By the time she was removed from her classroom that Friday, she had permission slips from everyone except two girls, "because they said they weren't going to go," Cruikshank said.

Cruikshank said that in addition to the libelous statements on the LOLHS Class of 2015 page, she also had been made aware of students cheating on other Facebook pages in the past, something that the student page administrator denied during her testimony, according to the district's attorney's finding of fact in the case.

An email from a student to Cruikshank dated May 11 contained a screenshot of an "IB Freshman Peeps" page, on which students were sharing information on upcoming exam questions. "I don't like to rat, but this is just a stupid thing to do," the student said in the email.

Cruikshank says the district is out of touch with technology, and that by firing her over her access to the group page, it is giving students license to cheat and bully and libel each other—and teachers—in an unmoderated forum.

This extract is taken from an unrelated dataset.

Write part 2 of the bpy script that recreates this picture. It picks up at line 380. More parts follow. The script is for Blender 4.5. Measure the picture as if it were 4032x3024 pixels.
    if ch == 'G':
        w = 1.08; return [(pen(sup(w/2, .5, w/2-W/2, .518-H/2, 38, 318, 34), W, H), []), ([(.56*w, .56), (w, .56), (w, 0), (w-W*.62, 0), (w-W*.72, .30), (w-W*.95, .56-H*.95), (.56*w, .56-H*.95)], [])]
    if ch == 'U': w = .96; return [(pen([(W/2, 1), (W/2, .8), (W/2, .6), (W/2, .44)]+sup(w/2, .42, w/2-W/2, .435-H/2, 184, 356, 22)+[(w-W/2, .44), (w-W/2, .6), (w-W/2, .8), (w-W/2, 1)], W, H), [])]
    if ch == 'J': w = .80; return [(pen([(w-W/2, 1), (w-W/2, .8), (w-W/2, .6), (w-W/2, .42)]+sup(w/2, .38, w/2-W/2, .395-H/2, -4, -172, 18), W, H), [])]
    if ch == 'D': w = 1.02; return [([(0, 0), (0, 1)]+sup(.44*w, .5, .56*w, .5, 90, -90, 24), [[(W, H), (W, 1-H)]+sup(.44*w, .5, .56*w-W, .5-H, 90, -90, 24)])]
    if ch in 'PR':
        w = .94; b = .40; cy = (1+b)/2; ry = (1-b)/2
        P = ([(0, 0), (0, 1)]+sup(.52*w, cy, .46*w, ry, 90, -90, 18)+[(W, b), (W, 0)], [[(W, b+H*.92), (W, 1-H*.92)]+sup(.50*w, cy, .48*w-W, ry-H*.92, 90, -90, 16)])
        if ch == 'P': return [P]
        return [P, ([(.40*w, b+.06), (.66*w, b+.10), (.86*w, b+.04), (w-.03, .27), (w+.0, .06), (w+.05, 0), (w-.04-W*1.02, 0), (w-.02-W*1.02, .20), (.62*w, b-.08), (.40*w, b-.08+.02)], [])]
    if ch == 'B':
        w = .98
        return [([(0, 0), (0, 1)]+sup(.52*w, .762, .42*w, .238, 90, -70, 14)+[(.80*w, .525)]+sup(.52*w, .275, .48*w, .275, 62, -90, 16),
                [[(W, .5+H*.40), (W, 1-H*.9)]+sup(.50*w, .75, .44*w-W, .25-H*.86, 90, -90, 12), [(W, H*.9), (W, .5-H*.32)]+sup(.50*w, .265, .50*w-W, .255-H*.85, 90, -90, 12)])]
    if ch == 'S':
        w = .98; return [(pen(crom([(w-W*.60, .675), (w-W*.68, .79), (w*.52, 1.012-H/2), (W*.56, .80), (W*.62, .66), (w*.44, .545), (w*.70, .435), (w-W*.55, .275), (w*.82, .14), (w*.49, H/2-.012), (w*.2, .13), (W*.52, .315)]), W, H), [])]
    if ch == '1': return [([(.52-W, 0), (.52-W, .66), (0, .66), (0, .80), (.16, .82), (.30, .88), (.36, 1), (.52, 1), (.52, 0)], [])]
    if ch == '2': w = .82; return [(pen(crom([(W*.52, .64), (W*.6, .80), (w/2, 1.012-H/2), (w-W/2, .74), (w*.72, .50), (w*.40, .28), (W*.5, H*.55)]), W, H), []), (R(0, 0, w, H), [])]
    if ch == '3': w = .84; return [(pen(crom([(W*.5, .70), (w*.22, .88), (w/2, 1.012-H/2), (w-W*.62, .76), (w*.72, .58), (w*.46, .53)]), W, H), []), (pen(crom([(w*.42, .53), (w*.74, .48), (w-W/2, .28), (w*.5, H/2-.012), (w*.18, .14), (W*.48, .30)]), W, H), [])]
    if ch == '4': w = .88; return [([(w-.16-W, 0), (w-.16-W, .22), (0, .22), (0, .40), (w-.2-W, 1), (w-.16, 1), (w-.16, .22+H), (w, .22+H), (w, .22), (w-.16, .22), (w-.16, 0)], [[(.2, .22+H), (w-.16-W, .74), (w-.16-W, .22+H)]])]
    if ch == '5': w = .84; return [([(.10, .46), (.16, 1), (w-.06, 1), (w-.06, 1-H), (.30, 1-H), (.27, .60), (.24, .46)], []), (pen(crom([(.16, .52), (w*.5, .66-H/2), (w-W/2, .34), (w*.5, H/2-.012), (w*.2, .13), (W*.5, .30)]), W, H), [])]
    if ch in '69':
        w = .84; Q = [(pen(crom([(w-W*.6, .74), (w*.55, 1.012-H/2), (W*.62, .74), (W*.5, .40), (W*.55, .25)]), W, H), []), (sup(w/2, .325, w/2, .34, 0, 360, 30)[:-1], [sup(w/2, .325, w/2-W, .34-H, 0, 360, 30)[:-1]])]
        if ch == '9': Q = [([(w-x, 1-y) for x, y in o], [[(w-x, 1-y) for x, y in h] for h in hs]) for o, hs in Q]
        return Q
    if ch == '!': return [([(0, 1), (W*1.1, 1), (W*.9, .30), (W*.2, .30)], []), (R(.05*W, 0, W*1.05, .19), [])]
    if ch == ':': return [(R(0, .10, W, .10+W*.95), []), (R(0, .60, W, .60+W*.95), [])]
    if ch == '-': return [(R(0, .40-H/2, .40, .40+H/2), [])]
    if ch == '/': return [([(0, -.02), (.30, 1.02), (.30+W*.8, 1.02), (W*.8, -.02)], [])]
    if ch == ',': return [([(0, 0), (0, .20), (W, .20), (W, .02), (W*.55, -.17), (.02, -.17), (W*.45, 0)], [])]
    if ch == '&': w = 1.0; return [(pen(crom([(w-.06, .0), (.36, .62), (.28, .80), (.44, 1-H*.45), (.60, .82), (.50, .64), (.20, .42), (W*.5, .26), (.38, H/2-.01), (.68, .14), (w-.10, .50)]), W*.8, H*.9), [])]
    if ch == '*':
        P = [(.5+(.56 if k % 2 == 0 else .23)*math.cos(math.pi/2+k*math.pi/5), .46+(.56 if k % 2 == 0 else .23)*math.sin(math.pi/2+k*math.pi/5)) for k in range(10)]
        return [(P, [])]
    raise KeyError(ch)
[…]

Students can access Facebook from their phones on campus, so the activity that occurs on the pages is school business if the well-being of students and teachers is affected, Cruikshank said she believes.

Some students wrote to Cruikshank after she was suspended to let her know they were sorry for the words that eventually brought the page to her attention.

"The page was completely out of line," one student wrote.

"I would just like to let you know that for what I did at the beginning of the year, I am extremely sorry for. ... I realize that venting my anger via Facebook was the wrong thing to do," another student wrote.

The district's attorney's finding of fact in the case stated that Cruikshank often "changed her story" during her appeal testimony, but noted that the students were consistent in their testimonies.

The school board's vote to uphold the superintendent's recommendation for Cruikshank's termination was unanimous.